1. T-Shirt Claim: A friend says “Black T-shirts are hotter in summer because I can feel it.”
2. Toy Car and Surface: A toy car is released (no push) from the same start line from the same ramp on tiles and on a doormat. Distance is measured with a tape in 5 trials each, then averages are compared.
3. Paper Towel Absorbency: Towels of Brand A and Brand B are dipped in water for 5 seconds, but sheet sizes are different. Wet mass is measured and Brand A “wins.”
4. Drying Rate (Fan vs Still Air): Two identical handkerchiefs are soaked to the same start mass. One is hung under a fan, one in still air. After 25 minutes, both are weighed; mass loss per minute is calculated and compared.
5. Pendulum Timing: A student tests “length affects time” but changes length and release angle each trial. They time 10 swings once per length and conclude longer means slower.
1. T-Shirt Claim: No. It relies on a feeling rather than a testable question, measurements, or controls. Without same-fabric shirts, timed exposure, and temperature readings, it isn’t a fair, evidence-based test.

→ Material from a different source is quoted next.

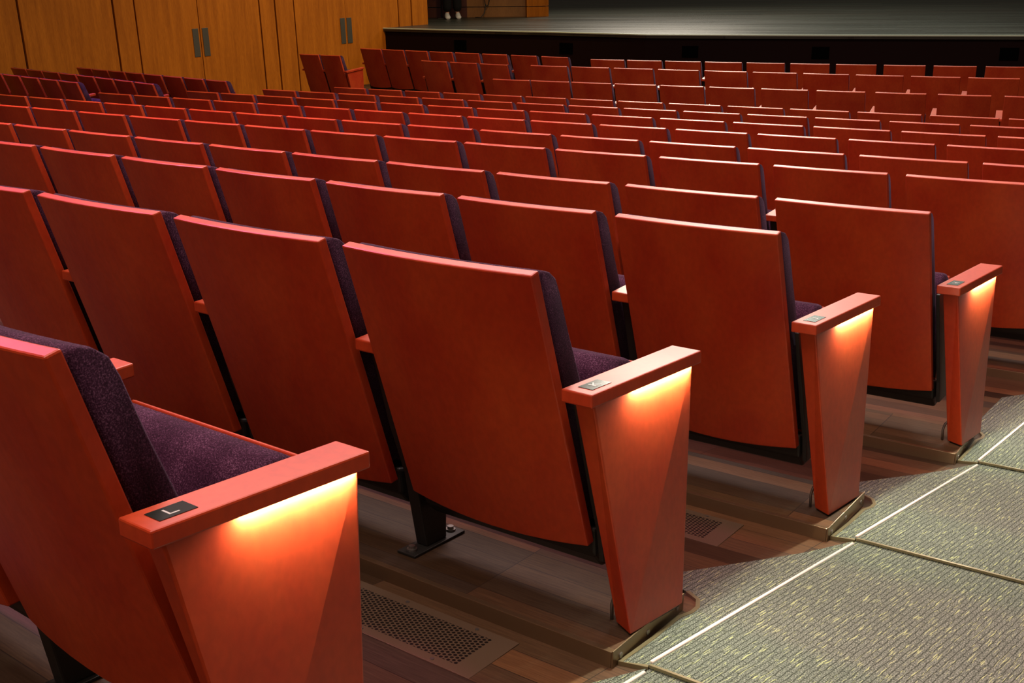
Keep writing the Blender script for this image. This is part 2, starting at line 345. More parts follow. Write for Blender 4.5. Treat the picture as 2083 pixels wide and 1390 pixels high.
def seat_meshes(shear):
    def sh(co): return Vector((co.x + shear * (SEAT_H - co.z), co.y, co.z))
    P = {}
    T = SEAT_H
    # wooden back
    bm = bmesh.new(); rings = []
    for u in US:
        s = sag(u); hb = -0.606 - 0.016 * (1 - (u / 0.25) ** 2)
        rings.append([(u, s, T), (u, s + 0.025, T + 0.007), (u, s + 0.026 - SLOPE * (hb + 0.0), T + hb + 0.003), (u, s - SLOPE * hb, T + hb)])
    loft(bm, rings)
    P['back_panel'] = finish('back_panel', bm, CHERRY, 0.0035, fn=sh)
    # back cushion
    prof = [(0.027, -0.014), (0.031, -0.002), (0.050, 0.003), (0.076, -0.003), (0.098, -0.018), (0.113, -0.048), (0.126, -0.085), (0.142, -0.13), (0.166, -0.19),
            (0.198, -0.27), (0.228, -0.35), (0.250, -0.43), (0.255, -0.49), (0.244, -0.535), (0.205, -0.55)]
    mid = [(0.027 - SLOPE * h + 0.045, h) for v, h in prof]
    bm = bmesh.new(); rings = []
    for u, k in ((-0.243, 0.80), (-0.240, 0.93), (-0.232, 1.0), (-0.19, 1.0), (-0.13, 1), (-0.065, 1), (0, 1), (0.065, 1), (0.13, 1), (0.19, 1.0), (0.232, 1.0), (0.240, 0.93), (0.243, 0.80)):
        s = sag(u); pad = 0.012 * (1 - (u / 0.243) ** 2)
        rings.append([(u, s + mv + (v - mv) * k + (pad if v - mv > 0.03 else 0), T + (h * (1 if h < 0 else k)) - (0.004 * (1 - k) / 0.2)) for (v, h), (mv, _) in zip(prof, mid)])
    loft(bm, rings)
    P['back_cushion'] = finish('back_cushion', bm, VELVET, 0, True, fn=sh)
    # tipped-up seat: cushion, wooden underside, black pan
    def tip(u, a, b):       # a along the seat from hinge to edge, b towards the stage
        return (u, 0.300 + a * 0.36 + b * 0.93, T - 0.585 + a * 0.93 - b * 0.36)
    bm = bmesh.new(); rings = []
    prof = [(0.0, -0.085), (0.06, -0.098), (0.20, -0.100), (0.30, -0.090), (0.345, -0.066), (0.356, -0.035), (0.350, 0.0), (0.0, 0.0)]
    for u, k in ((-0.236, 0.8), (-0.231, 0.95), (-0.22, 1), (-0.1, 1.03), (0, 1.05), (0.1, 1.03), (0.22, 1), (0.231, 0.95), (0.236, 0.8)):
        rings.append([tip(u, a if a < 0.3 else 0.3 + (a - 0.3) * min(k, 1), b * k) for a, b in prof])
    loft(bm, rings)
    P['seat_cushion'] = finish('seat_cushion', bm, VELVET, 0, True, fn=sh)
    bm = bmesh.new()
    loft(bm, [[tip(u, -0.02, 0.0015), tip(u, 0.356, 0.0015), tip(u, 0.356, 0.014), tip(u, -0.02, 0.014)] for u in (-0.236, 0.236)])
    P['seat_board'] = finish('seat_board', bm, CHERRY, 0.003, fn=sh)
    bm = bmesh.new()
    loft(bm, [[(u, v, T + h) for v, h in ((0.222, -0.575), (0.30, -0.592), (0.345, -0.60), (0.35, -0.64), (0.32, -0.672), (0.26, -0.676), (0.226, -0.640))] for u in (-0.244, 0.250)])
    P['seat_pan'] = finish('seat_pan', bm, BLACK, 0.008, fn=sh)
    # left arm and standard
    def arm(u, v, h): return (u, v, T + h + 0.096 * (v - 0.067))
    bm = bmesh.new()
    loft(bm, [[arm(u, 0.085, -0.228), arm(u, 0.450, -0.228), arm(u, 0.450, -0.255), arm(u, 0.085, -0.255)] for u in (-0.311, -0.247)])
    P['armrest'] = finish('armrest', bm, CHERRY, 0.0035, fn=sh)
    bm = bmesh.new()
    loft(bm, [[(u, v, z) for v, z in ((0.250, 0.006), (0.325, 0.006), (0.335, 0.20), (0.38, T - 0.232), (0.12, T - 0.257), (0.17, 0.33), (0.215, 0.20))] for u in (-0.297, -0.261)])
    P['standard'] = finish('standard', bm, BLACK, 0.004, fn=sh)
    bm = bmesh.new(); box(bm, -0.308, -0.250, 0.190, 0.385, 0, 0.007)
    P['foot_plate'] = finish('foot_plate', bm, IRON, 0.0015, fn=sh)
    for nm, v in (('bolt', 0.213), ('bolt', 0.362)):
        bm = bmesh.new(); tube(bm, [(-0.279, v, 0.007), (-0.279, v, 0.010), (-0.279, v, 0.012)], 0.013, 14)
        tube(bm, [(-0.279, v, 0.012), (-0.279, v, 0.019)], 0.0085, 10)
        P.setdefault('bolts', []).append(finish('bolt', bm, BOLT, 0, fn=sh))
    # aisle end: panel, arm with plaque and lamp
    def ea(u, v, h):        # the end arm follows the aisle, 11 degrees off the seat
        return (0.272 + u + 0.195 * (v - 0.067), v, T + h + 0.096 * (v - 0.067))
    bm = bmesh.new()
    loft(bm, [[ea(u, 0.064, -0.226), ea(u, 0.402, -0.226), ea(u, 0.402, -0.253), ea(u, 0.064, -0.253)] for u in (0.0, 0.072)])
    P['end_armrest'] = finish('armrest', bm, CHERRY, 0.003, fn=sh)
    top = [(0.090, 0.013), (0.390, 0.011)]      # v, gap under the arm
    bm = bmesh.new()
    q = lambda u, v: Vector(ea(u, v, -0.253))
    t0, t1, t2, t3 = q(0.010, 0.088), q(0.058, 0.086), q(0.058, 0.391), q(0.010, 0.393)
    b0, b1, b2, b3 = (Vector((x, y, 0.005)) for x, y in ((0.304, 0.221), (0.357, 0.192), (0.381, 0.386), (0.331, 0.392)))
    loft(bm, [[b0, b1, b2, b3], [t0, t1, t2, t3]])
    P['end_panel'] = finish('end_panel', bm, CHERRY, 0.004, fn=sh)
    bm = bmesh.new()
    loft(bm, [[(u, v, z) for v, z in ((0.225, 0.13), (0.385, 0.13), (0.39, T - 0.255), (0.125, T - 0.268), (0.19, T - 0.50), (0.215, 0.20))] for u in (0.258, 0.270)])
    P['gap_shade_plate'] = finish('standard', bm, BLACK, 0.002, fn=sh)  # black plate added so the gap inside the end panel stays dark
    bm = bmesh.new(); loft(bm, [[b0 + Vector((0.006, 0.006, -0.005)), b1 + Vector((-0.006, 0.008, -0.005)), b2 + Vector((-0.006, -0.008, -0.005)), b3 + Vector((0.006, -0.008, -0.005))],
                              [b0 + Vector((0.006, 0.006, 0)), b1 + Vector((-0.006, 0.008, 0)), b2 + Vector((-0.006, -0.008, 0)), b3 + Vector((0.006, -0.008, 0))]])
    P['end_foot'] = finish('end_foot', bm, BLACK, 0, fn=sh)
    bm = bmesh.new()
    loft(bm, [[ea(u, 0.195, -0.2522), ea(u, 0.385, -0.2522), ea(u, 0.385, -0.2534), ea(u, 0.195, -0.2534)] for u in (0.0590, 0.0660)])
    P['aisle_lamp'] = finish('aisle_lamp', bm, LEDMAT, 0, fn=sh)
    bm = bmesh.new()
    loft(bm, [[ea(u, 0.088, -0.2262), ea(u, 0.142, -0.2262), ea(u, 0.142, -0.2250), ea(u, 0.088, -0.2250)] for u in (0.020, 0.054)])
    P['plaque'] = finish('row_plaque', bm, PLAQUE, 0, fn=sh)
    bm = bmesh.new(); tube(bm, [(0.285, 0.235, 0.0), (0.285, 0.235, 0.035), (0.290, 0.237, 0.055), (0.305, 0.24, 0.072), (0.315, 0.245, 0.085)], 0.0042, 8)
    P['conduit'] = finish('conduit', bm, BOLT, 0, True, fn=sh)
    GL = {'L': [((-1, -1.4), (-1, 1.4)), ((-1, 1.2), (1, 1.2))], 'K': [((-1, -1.4), (-1, 1.4)), ((1, -1.4), (-0.9, 0.2)), ((-0.4, -0.3), (1, 1.4))],
          'J': [((0.7, -1.4), (0.7, 0.8)), ((0.75, 0.7), (0.2, 1.25)), ((0.3, 1.25), (-0.5, 1.25)), ((-0.4, 1.3), (-0.9, 0.7))],
          'H': [((-0.9, -1.4), (-0.9, 1.4)), ((0.9, -1.4), (0.9, 1.4)), ((-0.9, 0), (0.9, 0))],
          'G': [((0.9, -0.9), (0.3, -1.3)), ((0.4, -1.3), (-0.5, -1.3)), ((-0.4, -1.3), (-1, -0.6)), ((-1, -0.7), (-1, 0.7)), ((-1, 0.6), (-0.4, 1.3)), ((-0.5, 1.3), (0.6, 1.3)), ((0.5, 1.3), (0.95, 0.9)), ((0.95, 1.1), (0.95, 0.1)), ((0.2, 0.1), (0.95, 0.1))],
          'F': [((-0.9, -1.4), (-0.9, 1.4)), ((-0.9, -1.2), (1, -1.2)), ((-0.9, 0), (0.7, 0))]}
    def letter(ch):
        bm = bmesh.new(); k = 0.0066
        for (a0, a1), (c0, c1) in GL[ch]:     # letter right = towards stage, letter down = towards aisle
            d = Vector((c0 - a0, c1 - a1)); n = Vector((-d.y, d.x)).normalized() * 0.22
            pts = [(a0 + n.x, a1 + n.y), (c0 + n.x, c1 + n.y), (c0 - n.x, c1 - n.y), (a0 - n.x, a1 - n.y)]
            loft(bm, [[ea(0.037 + y * k, 0.115 + x * k, hh) for x, y in pts] for hh in (-0.2250, -0.2246)])
        return finish('row_letter', bm, LETTER, 0, fn=sh)
    P['letter'] = letter
    return P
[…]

2. Toy Car and Surface: Yes. The independent variable is surface type, the dependent variable is distance, and controls include the same car and release method. Multiple trials and an average make the result reliable and evidence-based.
3. Paper Towel Absorbency: No. Different sheet sizes violate control of sample area, so the outcome can’t be linked to brand alone. Without equal area and identical dip/drip timing, the comparison isn’t fair.
4. Drying Rate (Fan vs Still Air): Yes. Both cloths begin with the same mass and run for the same time, and the analysis uses a rate (grams per minute). Side-by-side placement and units make the evidence clear.
5. Pendulum Timing: No. Two variables (length and release angle) change at once, and timings are single-trial. That breaks fairness and reliability, so the result doesn’t test the question properly.
| Summary of Scientific Method |
1. Observe 2. Ask a Testable Question 3. Create a Hypothesis 4. Identify Variables and Plan a Fair Test - Independent variable: What you deliberately change Fair Test: Change only one factor at a time so results can be clearly linked to that single change. 5. Measure and Record 6. Analyse 7. Conclude 8. Communicate and Improve |
Review Questions of Scientific Method
- In your own words, explain how a question is different from a hypothesis. Give a school-based example for each.
- Convert the curiosity “the fan cools the room quickly” into a testable question and list one independent, one dependent, and two control variables.
- Suggest a fair test to check whether a black T-shirt heats faster than a light-coloured T-shirt in sunlight. What will you measure and how often?
- Your results do not support your hypothesis. What should you do next, and why is this still good science?
- Describe how you would keep a test fair when comparing how far a toy car rolls on two different classroom surfaces.
- Write one observation, one question, and one hypothesis related to keeping rotis warm in a lunch box.